THe both sides gained because they made initial effort to make database server and RHEL work together smoothly.
If Red Hat don’t like it, they can develop some proprietary administration tool and make it part of their distro, exclusively. Or they can take advantage of the situation, and arrange with Oracle to include some of their tools that are available without charge, like JDeveloper.
I think that the whole thing is blown out of proportions by IT journalists. It is not the first, and unfortunately not the last time. IT journalism is still one of the worst aspects of IT.
The thing is, it’s “purpose-built”. It’s for customers that are going to be running Oracle software, and want a single point-of-contact for support. People aren’t buying it from Oracle for running general purpose apps.
It’s a common thing, actually, though Oracle is probably the highest-profile company doing so. Any network appliance with turn-key software is likely running a derivative of RHEL. Less high-profile companies, like Check Point Software, who own the enterprise firewall market, roll their own version of RHEL as a no-cost deployment option for customers, to bypass the price of an official RHEL or Windows license.
RHEL is the choice platform for general purpose application deployment, and you pay a premium to RH for support of that platform. Certainly RH isn’t suffering a shortage of customers.
But the nature of their model also encourages the behavior of Oracle et al. If you’re going to deploy linux for one specific application, should RH have some sort of linux-monopoly on this market any more than Windows should be entitled to a pay-us-or-else atitude? The customer has the choice of placing their trust in the vendor using a derivative platform, or opting to pay a premium in choosing RH directly. There’s nothing wrong with that, and RH has taken no measures to try and prevent this type of activity.
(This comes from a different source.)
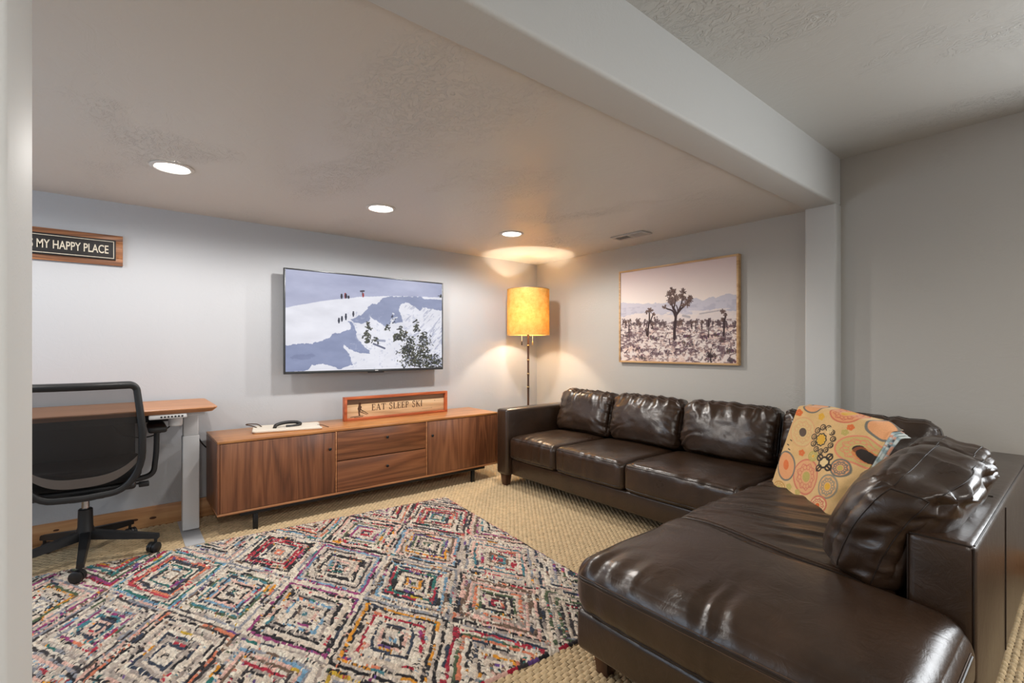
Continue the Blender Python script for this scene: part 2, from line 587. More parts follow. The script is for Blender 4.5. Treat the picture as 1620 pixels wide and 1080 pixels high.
struct('wall_front', ((LX - .12, FY - .12, 0), (WX + .12, FY, 2.6)), M['wall'])
win = bpy.data.objects.new('window_1', None); COL.objects.link(win); win.location = (WX + .06, (ny0 + ny1) / 2, nz0); win['kind'] = 'structure'
bm = bmesh.new()
box(bm, (WX + .03, ny0, nz0), (WX + .09, ny0 + .05, nz1), .004); box(bm, (WX + .03, ny1 - .05, nz0), (WX + .09, ny1, nz1), .004)
box(bm, (WX + .03, ny0 + .05, nz0), (WX + .09, ny1 - .05, nz0 + .05), .004); box(bm, (WX + .03, ny0 + .05, nz1 - .05), (WX + .09, ny1 - .05, nz1), .004)
box(bm, (WX + .035, (ny0 + ny1) / 2 - .02, nz0 + .05), (WX + .085, (ny0 + ny1) / 2 + .02, nz1 - .05), .003)
obj('window_frame', bm, M['glasspane'], win)
struct('ceiling', ((LX, BY1 - .02, CL), (WX, WY, CL + .14)), M['ceil'])
struct('ceiling_upper', ((LX, FY, CU), (WX, BY1, CU + .12)), M['ceilu'])
struct('ceiling_beam', ((LX + .001, BY0, BZ), (WX - .001, BY1, CU + .02)), M['beam'], bev=0.016, seg=4)
struct('wall_column', ((WX - .093, BY0, -.02), (WX + .02, BY1, BZ + .01)), M['beam'], bev=0.014, seg=4)
struct('wall_jamb', ((LX + .001, .972, -.02), (-0.124, 1.2425, BZ + .2)), M['beam'], bev=0.014, seg=4)

def baseboard(name, lo, hi, mat):
    o = struct(name, (lo, hi), mat, bev=0.004, seg=2)
    return o
bb = baseboard('baseboard_back', (LX, WY - .018, 0), (WX, WY, .137), M['pine'])
for x, z, s in ((.075, .066, 1.0), (.17, .06, 1.1), (-.3, .09, .8)):
    bm = bmesh.new()
    bmesh.ops.create_uvsphere(bm, u_segments=14, v_segments=8, radius=1.0)
    for v in bm.verts:
        v.co = Vector((x + v.co.x * .018 * s, WY - .018 + v.co.y * .0012, z + v.co.z * .008 * s))
    obj('knot', bm, M['knot'], bb)
baseboard('baseboard_right', (WX - .018, FY, 0), (WX, WY - .018, .137), M['piney'])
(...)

They don’t need to, because they have a large enough market of customers that value the support they provide. And by the same token, when companies like Oracle can simply branch RHEL under their own label, it forces RH to ensure they are providing customer value in order to compete. I actually think that’s a good thing, and it’s the type of thing that ultimately keeps vendors focused on servicing customers.
Robbed of lock-in, a company has no choice but to innovate and service their customers, or face extinction. I don’t see it as a bad thing, and I don’t think RH has suffered because of it. We just need to re-adjust our perspective for OSS-based business models versus proprietary, because there really is no concept of “theft” in OSS (assuming you abide by the license). It forces companies to invest in providing the best level of support, and I think that is one of the chief benefits of commercial OSS.
Just my 2c…
Great. They are now offering clustering courtesy of our friends at Red Hat. Gee thanks Oracle. What a bunch of losers.
i dont think your friends at redhat invented oracle clusterware or rac
yeah, this isn’t the redhat cluster suite, it’s the oracle clusterware.
The installment base is disappointing I guess.
We mainly see RedHat and upcoming SLES, in favor of RH.
Why are they losers? They’re doing exactly what open source was intended to do: leverage other peoples’ work.
I think they should integrate the database install, and os, and make them one, and of the same. Like pfsense, or m0n0wall does with the firewall. The os would be completely minimalistic to just run the database software as optimized as possible. I think that would be killer.